Most of the conversions are straightforward due to Mogensen-Scott encoding. For example:

∀ α. α                       = μ α. 0                   -- bottom type

∀ α. α -> α                  = μ α. 1 + 0               -- unit type

∀ α. α -> α -> α             = μ α. 1 + 1 + 0           -- boolean type

∀ α. (α -> α) -> α -> α      = μ α. (α * 1) + 1 + 0     -- natural number type

∀ β. (α -> β -> β) -> β -> β = μ β. (α * β * 1) + 1 + 0 -- list type

However, some conversions are not so straightforward. For example, ∀ α. α -> β -> α doesn't represent a valid Mogensen-Scott encoded data type. Nevertheless, we can get the correct answer by juggling the types a bit:

⟦∀ α. α -> β -> α⟧ = ⟦β -> ∀ α. α -> α⟧
                   = ⟦∀ α. α -> α⟧ ^ ⟦β⟧ 
                   = ⟦μ α. 1 + 0⟧ ^ ⟦β⟧ 
                   = ⟦μ α. 1⟧ ^ ⟦β⟧ 
                   = ⟦1⟧ ^ ⟦β⟧ 
                   =  1 ^ ⟦β⟧
                   =  1

For other types we need to use some trickery:

∀ α. (α, α) -> (α, α) = (∀ α. (α, α) -> α, ∀ α. (α, α) -> α)
                      = (∀ α. α -> α -> α, ∀ α. α -> α -> α)
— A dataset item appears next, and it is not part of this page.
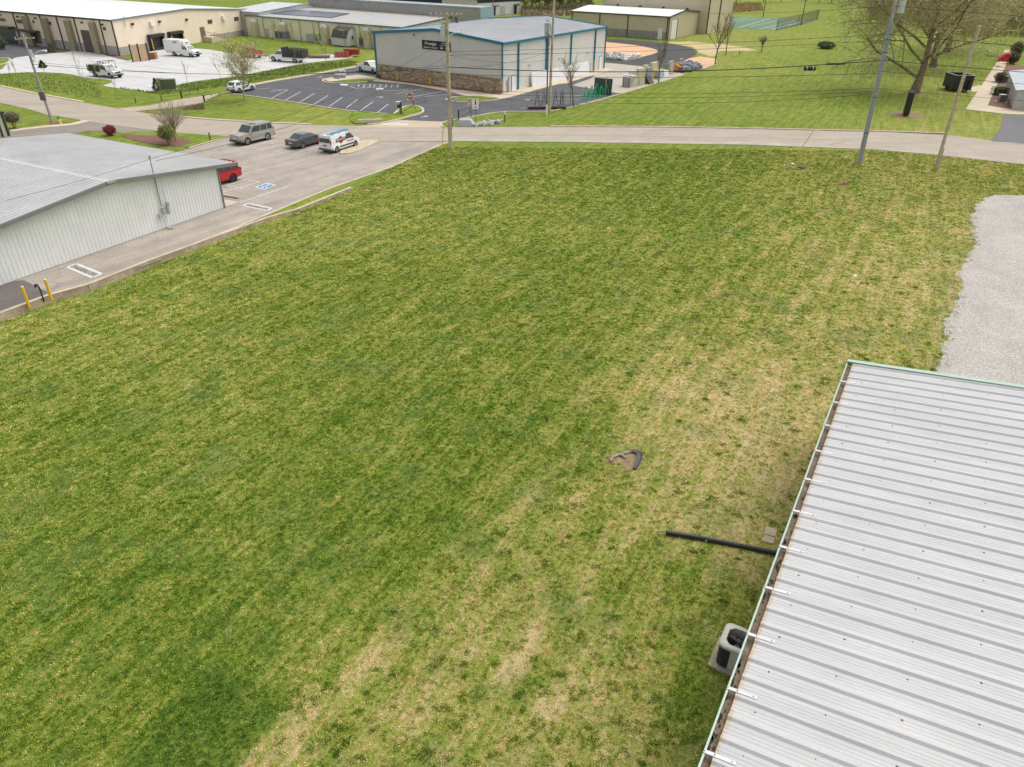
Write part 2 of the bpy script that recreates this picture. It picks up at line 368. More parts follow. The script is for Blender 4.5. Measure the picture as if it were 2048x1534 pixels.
me = bpy.data.meshes.new('ground'); me.from_pydata(vs.tolist(), [], fs.tolist()); me.update()
for nm, arr in (('dry', d_), ('lush', l_)):
    at = me.attributes.new(nm, 'FLOAT', 'POINT'); at.data.foreach_set('value', arr.reshape(-1).astype(np.float32))
me.materials.append(mat_ground()); me.polygons.foreach_set('use_smooth', [True]*len(me.polygons))
ground = bpy.data.objects.new('ground', me); COL.objects.link(ground); struct(ground)

def sheet(name, pts, z, mat):
    mb = MB(); mb.poly(pts, z); return struct(mb.build(name, mat))
def strip(pts, wd, z0, z1, name, mat, struct_=True, parent=None):
    mb = MB(); pts = [Vector(p) for p in pts]; L = []; Rr = []
    for i, p in enumerate(pts):
        d = (pts[min(i+1, len(pts)-1)]-pts[max(i-1, 0)]); d.z = 0; d.normalize(); nn = Vector((-d.y, d.x, 0))*wd/2
        L.append(p+nn); Rr.append(p-nn)
    n = len(pts); v = [(*q[:2], z0) for q in L]+[(*q[:2], z0) for q in Rr]+[(*q[:2], z1) for q in L]+[(*q[:2], z1) for q in Rr]; f = []
    for i in range(n-1):
        f += [(2*n+i, 3*n+i, 3*n+i+1, 2*n+i+1), (i, 2*n+i, 2*n+i+1, i+1), (n+i, n+i+1, 3*n+i+1, 3*n+i)]
    f += [(0, n, 3*n, 2*n), (n-1, 3*n-1, 4*n-1, 2*n-1)]
    mb.add(v, f); o = mb.build(name, mat, parent)
    return struct(o) if struct_ else o

road_m = mat_paving('old_asphalt_tan', (0.40, 0.345, 0.275), (0.31, 0.27, 0.22), 0.14, 0.3, ang=3, crack=0.2)
lot_m = mat_paving('worn_asphalt', (0.42, 0.365, 0.30), (0.24, 0.215, 0.19), 0.2, 0.35, 57, crack=0.22)
new_m = mat_paving('sealed_asphalt', (0.115, 0.115, 0.12), (0.078, 0.08, 0.088), 0.2, 0.2, -33)
fresh_m = mat_paving('fresh_asphalt', (0.075, 0.072, 0.07), (0.06, 0.058, 0.057), 0.15, 0.2, -33)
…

⟦∀ α. α -> α -> α⟧ = ⟦μ α. 1 + 1 + 0⟧
                   = ⟦μ α. 2⟧
                   = ⟦2⟧
                   =  2

⟦∀ α. (α, α) -> (α, α)⟧ = ⟦∀ α. α -> α -> α⟧ * ⟦∀ α. α -> α -> α⟧
                        = 2 * 2
                        = 4

Although there's a simple algorithm which will give us the number of inhabitants of a Mogensen-Scott encoded type yet I can't think of any general algorithm which will give us the number of inhabitants of any polymorphic type.

In fact, I have a very strong gut feeling that calculating the number of inhabitants of any polymorphic type in general is an undecidable problem. Hence, I believe that there's no algorithm which will give us the number of inhabitants of any polymorphic type in general.

Nevertheless, I believe that using Mogensen-Scott encoded types is a great start. Hope this helps.